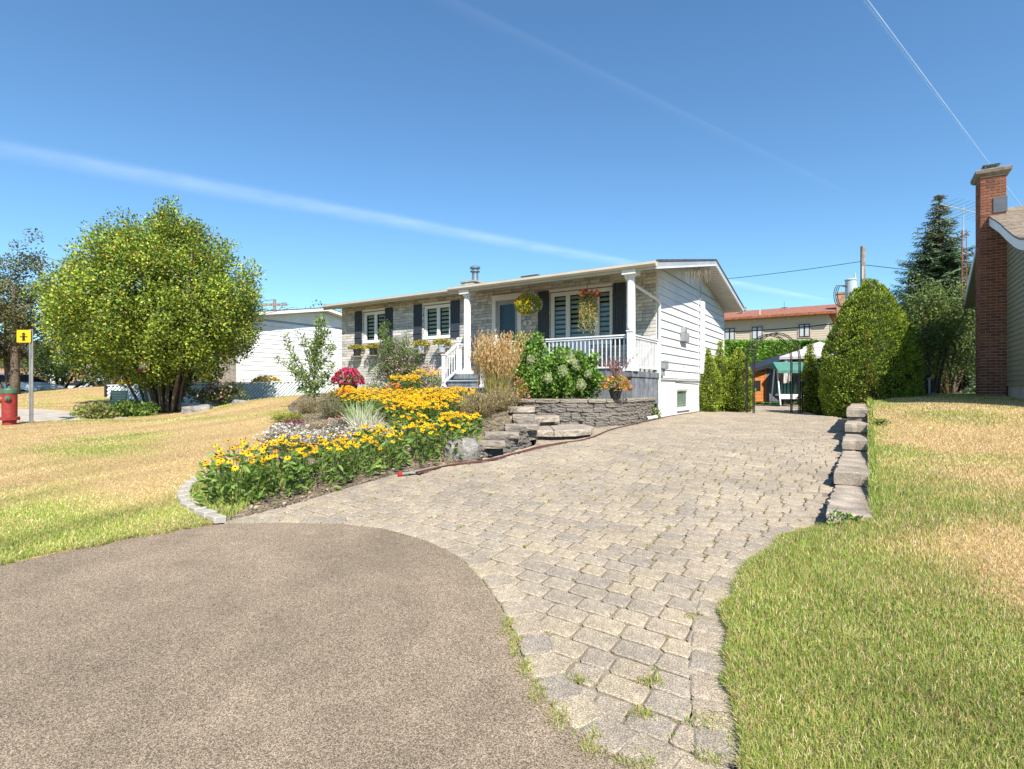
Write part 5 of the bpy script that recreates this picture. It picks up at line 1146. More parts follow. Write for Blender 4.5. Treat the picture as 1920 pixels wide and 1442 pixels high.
bushy_tree('shrub', 'hosta like clump of yellowish green leaves at the foot of the yellow sign', (-12.35, 16.1, .62), (0, 0, .12), (.6, .5, .18), 36, 38, .12, [(.2, .26, .05), (.13, .2, .04), (.28, .27, .08), (.3, .22, .1)], stems=3, seed=9, cat='shrub', crad=.16, zmin=.02, tr=.01)
bushy_tree('shrub', 'dark green leafy clump below the folded green chair', (-12.1, 17.0, .66), (.3, 0, .12), (.75, .45, .24), 50, 45, .10, MD, stems=3, seed=10, cat='shrub', crad=.2, zmin=.02, tr=.01)
fb_ = bushy_tree('flower_bush', 'dark round bush with white and pink blooms below the lattice fence', (-10.0, 18.5, .95), (0, 0, .33), (.85, .6, .42), 60, 55, .08, DK, stems=3, seed=11, cat='shrub', crad=.2, zmin=.03, tr=.01)
bushy_tree('shrub', 'tall dark leafy shrubs growing through the stems of the broad tree', (-11.6, 18.4, .7), (0, 0, .9), (.75, .5, .9), 60, 50, .09, DK+MD, stems=3, seed=12, cat='shrub', crad=.25, zmin=.05, tr=.02)
bushy_tree('multi_stem_tree', 'multi stemmed green tree between the trimmed cedar and the brick chimney', (13.7, 17.8, 1.25), (0, 0, 2.15), (1.45, 1.2, 1.45), 210, 70, .085, MD+[(.2, .22, .07), (.16, .15, .06)], stems=8, seed=13, shell=.2, spread=.75, tr=.06, squash=(1.1, 0), zmin=.3)
bushy_tree('multi_stem_tree', 'dark green tree partly hidden by the brick chimney', (16.3, 20.3, 1.25), (0, 0, 2.0), (1.7, 1.6, 1.9), 150, 60, .1, DK+MD[:2], stems=5, seed=14, shell=.2, tr=.07, zmin=.2)
# fence-top flowers
def flowers_on(g, P, size, pal, w=None, up=1.2, k=1):
    D = RNG.normal(0, .5, (len(P), 3)); D[:, 2] += up
    X = frame(D)  # petals: flat 6-gon facing D
    V = [(0, 0, .12)]+[(math.cos(a)*(1 if i % 2 == 0 else .62), 0, math.sin(a)*(1 if i % 2 == 0 else .62)) for i, a in enumerate(np.linspace(0, 2*math.pi, 10, endpoint=False))]
    V = [(x, .12 if i == 0 else 0, z if i else 0) for i, (x, y, z) in enumerate(V)]
    F = [(0, 1+i, 1+(i+1) % 10) for i in range(10)]
    g.inst(V, F, X*(RNG.uniform(.7, 1.2, len(P))*size)[:, None, None], P, pick(len(P), pal, w, .12))
YEL = [(.80, .47, .008), (.85, .55, .012), (.74, .38, .008), (.82, .51, .01)]; ORG = [(.75, .2, .02), (.8, .3, .03), (.7, .12, .02)]; PNK = [(.62, .3, .38), (.7, .45, .5), (.55, .2, .3)]; RED = [(.55, .02, .05), (.6, .04, .12)]; MAG = [(.68, .02, .14), (.75, .05, .22), (.58, .01, .08)]
WHT = [(.75, .74, .7), (.7, .6, .62), (.8, .8, .74)]
def planter_mass(name, label, c, r, n, lpal, fpal, nf, lsz=.07, fsz=.035, cat='flowers', group=None, lift=.0, stem=True, hem=True, flat=1, drip=0):
    t = thing(name, label, cat, c, 0, group); d = RNG.normal(size=(n, 3)); d /= np.linalg.norm(d, axis=1, keepdims=True)
    if hem: d[:, 2] = np.abs(d[:, 2])*1.0
    P = d*np.array(r)*(RNG.random(n)**.35)[:, None]; g = G(); D = d+RNG.normal(0, .5, (n, 3)); D[:, 2] += .2-drip
    leafs(g, P, D, RNG.uniform(.7, 1.2, n)*lsz, pick(n, lpal), 1.1); g.build('foliage', M['leaf'], t, kind='stuff')
    d = RNG.normal(size=(nf, 3)); d /= np.linalg.norm(d, axis=1, keepdims=True)
    if hem: d[:, 2] = np.abs(d[:, 2])
    g = G(); flowers_on(g, d*np.array(r)*RNG.uniform(.92, 1.06, (nf, 1)), fsz, fpal, up=.6); g.build('blossoms', M['petal'], t, kind='stuff')
    return t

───

• _GIVEN TASK_: Reproduce the material word for word, minus the images.

• _FINAL RESULT_:
Write part 5 of the bpy script that recreates this picture. It picks up at line 1146. More parts follow. Write for Blender 4.5. Treat the picture as 1920 pixels wide and 1442 pixels high.
bushy_tree('shrub', 'hosta like clump of yellowish green leaves at the foot of the yellow sign', (-12.35, 16.1, .62), (0, 0, .12), (.6, .5, .18), 36, 38, .12, [(.2, .26, .05), (.13, .2, .04), (.28, .27, .08), (.3, .22, .1)], stems=3, seed=9, cat='shrub', crad=.16, zmin=.02, tr=.01)
bushy_tree('shrub', 'dark green leafy clump below the folded green chair', (-12.1, 17.0, .66), (.3, 0, .12), (.75, .45, .24), 50, 45, .10, MD, stems=3, seed=10, cat='shrub', crad=.2, zmin=.02, tr=.01)
fb_ = bushy_tree('flower_bush', 'dark round bush with white and pink blooms below the lattice fence', (-10.0, 18.5, .95), (0, 0, .33), (.85, .6, .42), 60, 55, .08, DK, stems=3, seed=11, cat='shrub', crad=.2, zmin=.03, tr=.01)
bushy_tree('shrub', 'tall dark leafy shrubs growing through the stems of the broad tree', (-11.6, 18.4, .7), (0, 0, .9), (.75, .5, .9), 60, 50, .09, DK+MD, stems=3, seed=12, cat='shrub', crad=.25, zmin=.05, tr=.02)
bushy_tree('multi_stem_tree', 'multi stemmed green tree between the trimmed cedar and the brick chimney', (13.7, 17.8, 1.25), (0, 0, 2.15), (1.45, 1.2, 1.45), 210, 70, .085, MD+[(.2, .22, .07), (.16, .15, .06)], stems=8, seed=13, shell=.2, spread=.75, tr=.06, squash=(1.1, 0), zmin=.3)
bushy_tree('multi_stem_tree', 'dark green tree partly hidden by the brick chimney', (16.3, 20.3, 1.25), (0, 0, 2.0), (1.7, 1.6, 1.9), 150, 60, .1, DK+MD[:2], stems=5, seed=14, shell=.2, tr=.07, zmin=.2)
# fence-top flowers
def flowers_on(g, P, size, pal, w=None, up=1.2, k=1):
    D = RNG.normal(0, .5, (len(P), 3)); D[:, 2] += up
    X = frame(D)  # petals: flat 6-gon facing D
    V = [(0, 0, .12)]+[(math.cos(a)*(1 if i % 2 == 0 else .62), 0, math.sin(a)*(1 if i % 2 == 0 else .62)) for i, a in enumerate(np.linspace(0, 2*math.pi, 10, endpoint=False))]
    V = [(x, .12 if i == 0 else 0, z if i else 0) for i, (x, y, z) in enumerate(V)]
    F = [(0, 1+i, 1+(i+1) % 10) for i in range(10)]
    g.inst(V, F, X*(RNG.uniform(.7, 1.2, len(P))*size)[:, None, None], P, pick(len(P), pal, w, .12))
YEL = [(.80, .47, .008), (.85, .55, .012), (.74, .38, .008), (.82, .51, .01)]; ORG = [(.75, .2, .02), (.8, .3, .03), (.7, .12, .02)]; PNK = [(.62, .3, .38), (.7, .45, .5), (.55, .2, .3)]; RED = [(.55, .02, .05), (.6, .04, .12)]; MAG = [(.68, .02, .14), (.75, .05, .22), (.58, .01, .08)]
WHT = [(.75, .74, .7), (.7, .6, .62), (.8, .8, .74)]
def planter_mass(name, label, c, r, n, lpal, fpal, nf, lsz=.07, fsz=.035, cat='flowers', group=None, lift=.0, stem=True, hem=True, flat=1, drip=0):
    t = thing(name, label, cat, c, 0, group); d = RNG.normal(size=(n, 3)); d /= np.linalg.norm(d, axis=1, keepdims=True)
    if hem: d[:, 2] = np.abs(d[:, 2])*1.0
    P = d*np.array(r)*(RNG.random(n)**.35)[:, None]; g = G(); D = d+RNG.normal(0, .5, (n, 3)); D[:, 2] += .2-drip
    leafs(g, P, D, RNG.uniform(.7, 1.2, n)*lsz, pick(n, lpal), 1.1); g.build('foliage', M['leaf'], t, kind='stuff')
    d = RNG.normal(size=(nf, 3)); d /= np.linalg.norm(d, axis=1, keepdims=True)
    if hem: d[:, 2] = np.abs(d[:, 2])
    g = G(); flowers_on(g, d*np.array(r)*RNG.uniform(.92, 1.06, (nf, 1)), fsz, fpal, up=.6); g.build('blossoms', M['petal'], t, kind='stuff')
    return t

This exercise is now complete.